En un gobierno oligárquico, esa minoría que manda tiene como denominador común la clase social, las condiciones económicas y una sucesión de parentesco. Las cualidades morales y la preparación académica de la persona nada valen. Es decir, la ética queda relegada al cajón de la basura porque ni recuerdo hay de ella.
En Guatemala, la oligarquía que nos ha tocado sufrir es la de los criollos: hijos o descendientes de españoles (con todo lo que ello significa) que, aun después de la mal llamada independencia, no solo se autoproclamaron próceres, sino que ahora, tras bambalinas, siguen gobernando a manera de titiriteros.
Esa oligarquía ha gobernado en nuestro país a sangre y fuego, supeditando el Estado a sus intereses y no pocas veces de manera tiránica. Sus características han sido la captura del Estado, los gobiernos de turno y la generación de tres tipos de miedo durante las últimas cinco centurias.
Revisemos ello.
Del secuestro del Estado ni qué decir porque con el actual gobierno tenemos suficiente ejemplo. Pero vale la pena recordar que en ese estamento hay tres niveles que usurpan de manera absoluta: la salud, porque un pueblo sano se defiende y ello para nada les conviene; la educación, porque un pueblo educado progresa y a ellos solamente les interesa la mano de obra medianamente calificada y por lo tanto barata; y las finanzas públicas, porque quien tiene el oro domina al moro.
En cuanto a los miedos, desde la invasión española hasta la época cafetalera nos metieron (1) temor al fuego perpetuo: «O te portas bien, eres dócil y totalmente sumiso, o te espera la condenación eterna». De la época cafetalera hasta el inicio de la guerra fría nos metieron, en las regiones de las grandes fincas, principalmente en el norte de Guatemala, (2) el miedo a ciertas entelequias como el Negrito (Q’eq en idioma q’eqchi’). De tal personaje expuse en este mismo medio: «Se trata de un ser horroroso que habitaba en las fincas cafetaleras. El Negro o el Negrito —Q’eq (/kek/) en idioma q’eqchi’— era una especie de espíritu perverso que causaba toda clase de males, particularmente a los mozos colonos de las fincas que durante la noche salieran de sus ranchos para —supuestamente— robar el grano de café». Y desde la guerra fría para acá, particularmente en las áreas urbanas y en las que lindan entre las rurales y las urbanas, (3) el miedo al comunismo: «Si protestas en contra del estatus, luchas por tus derechos y denuncias la injusticia y la corrupción, eres comunista».

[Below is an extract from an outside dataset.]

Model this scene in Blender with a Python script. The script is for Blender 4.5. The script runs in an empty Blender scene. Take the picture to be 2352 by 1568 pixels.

Sin embargo, la historia va. No se puede retroceder. A lo sumo, se pueden hacer medianos intentos —que no por medianos son o serán inocuos— en tanto retardar los procesos de globalización, por ejemplo. Intentos serán porque, en el caso de la globalización, la vinculación de mercados, la relación de sociedades, el intercambio de elementos culturales y todos los cambios sociales que dicha corriente conlleva no permiten, a escala global, la corrupción. Y Guatemala no puede quedar fuera del transitar de esa historia.
Cuando un reducto cae o está por caer, se pelea hasta la muerte. Nosotros, los ciudadanos de a pie, debemos sortear ese pleito que se vislumbra entre elefantes. Cuando los mastodontes se enfrentan, quienes sufren son las hormigas.
En el entretanto, como pueblo, debemos hacer frente a los perjuicios que nos impusieron. Entre ellos, la pésima educación que hoy por hoy existe en las aulas del país. ¿Cómo? Pareciera ingenua y minúscula la propuesta: fomentemos la lectura. Dentro de las escuelas y fuera de ellas. Pasado algún tiempo (cuya vertiente es ilimitada), nos daremos cuenta de que dicha proposición no fue tan cándida.
El último reducto está por caer. El pueblo, entonces, disfrutará de la primavera que le fue segada.